* _Set task_
Return only the lines from the top of the material through the line marked by "PI = math.pi", unaltered.

* _Raw data_

--------------------------------------------------

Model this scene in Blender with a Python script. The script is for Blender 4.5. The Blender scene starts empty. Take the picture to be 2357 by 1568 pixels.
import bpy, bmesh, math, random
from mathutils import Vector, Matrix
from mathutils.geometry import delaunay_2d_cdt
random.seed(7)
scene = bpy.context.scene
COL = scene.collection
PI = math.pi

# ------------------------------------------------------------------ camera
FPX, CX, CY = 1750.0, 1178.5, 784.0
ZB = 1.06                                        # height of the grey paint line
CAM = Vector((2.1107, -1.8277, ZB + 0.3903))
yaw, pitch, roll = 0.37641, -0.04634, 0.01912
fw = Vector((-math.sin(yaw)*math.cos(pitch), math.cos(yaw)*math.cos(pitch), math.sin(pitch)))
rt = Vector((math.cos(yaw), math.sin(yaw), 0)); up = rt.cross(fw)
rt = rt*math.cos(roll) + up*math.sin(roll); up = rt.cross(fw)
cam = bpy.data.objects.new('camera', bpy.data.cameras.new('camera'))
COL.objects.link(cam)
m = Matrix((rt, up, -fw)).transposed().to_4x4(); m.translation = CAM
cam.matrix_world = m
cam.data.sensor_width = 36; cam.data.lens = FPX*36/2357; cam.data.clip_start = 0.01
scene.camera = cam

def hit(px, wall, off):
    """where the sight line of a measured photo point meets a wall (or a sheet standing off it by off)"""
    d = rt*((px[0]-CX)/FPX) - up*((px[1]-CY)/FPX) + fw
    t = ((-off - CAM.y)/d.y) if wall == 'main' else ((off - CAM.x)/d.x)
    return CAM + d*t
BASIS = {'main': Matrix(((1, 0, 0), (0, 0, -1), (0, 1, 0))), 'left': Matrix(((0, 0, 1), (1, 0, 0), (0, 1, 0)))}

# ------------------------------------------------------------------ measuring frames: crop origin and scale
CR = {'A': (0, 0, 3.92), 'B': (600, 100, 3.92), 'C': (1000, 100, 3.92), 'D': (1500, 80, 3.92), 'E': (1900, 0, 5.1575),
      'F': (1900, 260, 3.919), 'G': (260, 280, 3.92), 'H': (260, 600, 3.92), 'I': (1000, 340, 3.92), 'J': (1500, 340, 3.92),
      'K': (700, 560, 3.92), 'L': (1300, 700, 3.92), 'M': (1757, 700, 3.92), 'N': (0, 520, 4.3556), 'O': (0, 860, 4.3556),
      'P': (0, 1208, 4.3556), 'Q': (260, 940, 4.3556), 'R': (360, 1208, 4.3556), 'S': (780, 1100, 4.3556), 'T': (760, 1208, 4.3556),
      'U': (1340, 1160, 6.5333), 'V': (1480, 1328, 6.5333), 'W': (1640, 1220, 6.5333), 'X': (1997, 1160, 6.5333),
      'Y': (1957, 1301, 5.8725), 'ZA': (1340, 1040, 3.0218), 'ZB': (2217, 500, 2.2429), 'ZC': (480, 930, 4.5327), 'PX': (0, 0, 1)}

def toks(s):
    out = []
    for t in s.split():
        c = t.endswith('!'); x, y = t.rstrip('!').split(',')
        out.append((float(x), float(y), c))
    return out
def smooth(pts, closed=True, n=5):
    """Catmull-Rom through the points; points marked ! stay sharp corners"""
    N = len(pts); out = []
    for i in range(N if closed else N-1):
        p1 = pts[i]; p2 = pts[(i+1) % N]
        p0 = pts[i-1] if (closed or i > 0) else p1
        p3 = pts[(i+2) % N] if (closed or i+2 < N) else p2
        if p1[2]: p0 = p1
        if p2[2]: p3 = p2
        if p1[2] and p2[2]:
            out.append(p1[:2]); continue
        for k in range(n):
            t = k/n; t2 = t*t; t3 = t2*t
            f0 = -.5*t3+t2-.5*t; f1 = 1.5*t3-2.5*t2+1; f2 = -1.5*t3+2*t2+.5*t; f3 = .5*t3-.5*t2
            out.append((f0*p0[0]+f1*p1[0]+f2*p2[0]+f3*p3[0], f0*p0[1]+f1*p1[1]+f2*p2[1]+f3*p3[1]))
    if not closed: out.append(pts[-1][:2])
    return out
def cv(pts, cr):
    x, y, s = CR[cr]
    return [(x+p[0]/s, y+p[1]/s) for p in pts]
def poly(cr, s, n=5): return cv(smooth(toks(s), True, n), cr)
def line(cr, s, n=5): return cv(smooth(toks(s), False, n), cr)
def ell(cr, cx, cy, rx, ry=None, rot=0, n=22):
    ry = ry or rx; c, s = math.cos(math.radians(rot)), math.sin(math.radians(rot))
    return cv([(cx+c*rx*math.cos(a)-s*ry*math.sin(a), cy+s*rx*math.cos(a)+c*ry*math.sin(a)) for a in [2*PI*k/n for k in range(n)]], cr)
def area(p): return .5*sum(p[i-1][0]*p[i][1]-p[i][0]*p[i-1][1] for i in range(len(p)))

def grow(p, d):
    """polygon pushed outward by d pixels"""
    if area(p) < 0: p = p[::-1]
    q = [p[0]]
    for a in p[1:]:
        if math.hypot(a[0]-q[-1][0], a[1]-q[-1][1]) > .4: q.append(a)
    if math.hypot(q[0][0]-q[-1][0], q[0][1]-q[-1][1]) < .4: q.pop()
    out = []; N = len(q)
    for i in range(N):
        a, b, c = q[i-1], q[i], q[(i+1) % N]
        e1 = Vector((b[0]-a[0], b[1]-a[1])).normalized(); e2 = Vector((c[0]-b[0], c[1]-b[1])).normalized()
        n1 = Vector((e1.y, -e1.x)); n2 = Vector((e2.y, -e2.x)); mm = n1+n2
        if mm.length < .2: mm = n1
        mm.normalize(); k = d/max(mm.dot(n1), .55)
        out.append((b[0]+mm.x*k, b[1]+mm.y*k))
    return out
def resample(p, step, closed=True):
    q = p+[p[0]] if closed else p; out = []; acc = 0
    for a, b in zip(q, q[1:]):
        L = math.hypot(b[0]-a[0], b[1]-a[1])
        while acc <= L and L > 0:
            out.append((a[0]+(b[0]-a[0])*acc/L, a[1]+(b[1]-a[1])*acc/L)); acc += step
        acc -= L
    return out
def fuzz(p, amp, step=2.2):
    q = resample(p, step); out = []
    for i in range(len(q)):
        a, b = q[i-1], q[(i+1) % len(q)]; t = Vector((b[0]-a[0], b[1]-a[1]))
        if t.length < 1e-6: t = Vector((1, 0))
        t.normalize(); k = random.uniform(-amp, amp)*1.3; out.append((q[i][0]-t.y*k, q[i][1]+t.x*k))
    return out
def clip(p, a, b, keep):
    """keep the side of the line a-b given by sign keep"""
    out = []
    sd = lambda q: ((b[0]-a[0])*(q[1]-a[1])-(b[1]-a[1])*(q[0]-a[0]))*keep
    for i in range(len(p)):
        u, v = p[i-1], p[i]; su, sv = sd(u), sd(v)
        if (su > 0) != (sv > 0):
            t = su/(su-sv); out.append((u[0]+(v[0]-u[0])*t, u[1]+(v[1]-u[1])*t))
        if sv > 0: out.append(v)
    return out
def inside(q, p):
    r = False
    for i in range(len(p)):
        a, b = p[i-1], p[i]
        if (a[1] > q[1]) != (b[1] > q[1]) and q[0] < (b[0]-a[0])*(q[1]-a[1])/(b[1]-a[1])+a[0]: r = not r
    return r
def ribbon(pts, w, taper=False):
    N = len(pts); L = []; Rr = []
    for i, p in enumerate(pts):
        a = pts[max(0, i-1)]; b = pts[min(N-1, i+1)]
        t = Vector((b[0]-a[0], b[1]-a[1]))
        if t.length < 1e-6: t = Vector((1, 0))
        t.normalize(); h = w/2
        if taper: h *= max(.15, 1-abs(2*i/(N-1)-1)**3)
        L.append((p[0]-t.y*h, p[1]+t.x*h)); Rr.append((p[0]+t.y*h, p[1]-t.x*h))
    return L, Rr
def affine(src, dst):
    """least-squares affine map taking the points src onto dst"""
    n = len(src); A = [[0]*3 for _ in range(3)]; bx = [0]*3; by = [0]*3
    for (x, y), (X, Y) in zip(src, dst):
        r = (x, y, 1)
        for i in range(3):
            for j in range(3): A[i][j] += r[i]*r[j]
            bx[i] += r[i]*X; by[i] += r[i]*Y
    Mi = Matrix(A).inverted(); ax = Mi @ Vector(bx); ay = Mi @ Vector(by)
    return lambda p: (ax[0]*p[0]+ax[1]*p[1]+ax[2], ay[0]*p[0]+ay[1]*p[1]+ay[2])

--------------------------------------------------

* _Output of the exercise_
Model this scene in Blender with a Python script. The script is for Blender 4.5. The Blender scene starts empty. Take the picture to be 2357 by 1568 pixels.
import bpy, bmesh, math, random
from mathutils import Vector, Matrix
from mathutils.geometry import delaunay_2d_cdt
random.seed(7)
scene = bpy.context.scene
COL = scene.collection
PI = math.pi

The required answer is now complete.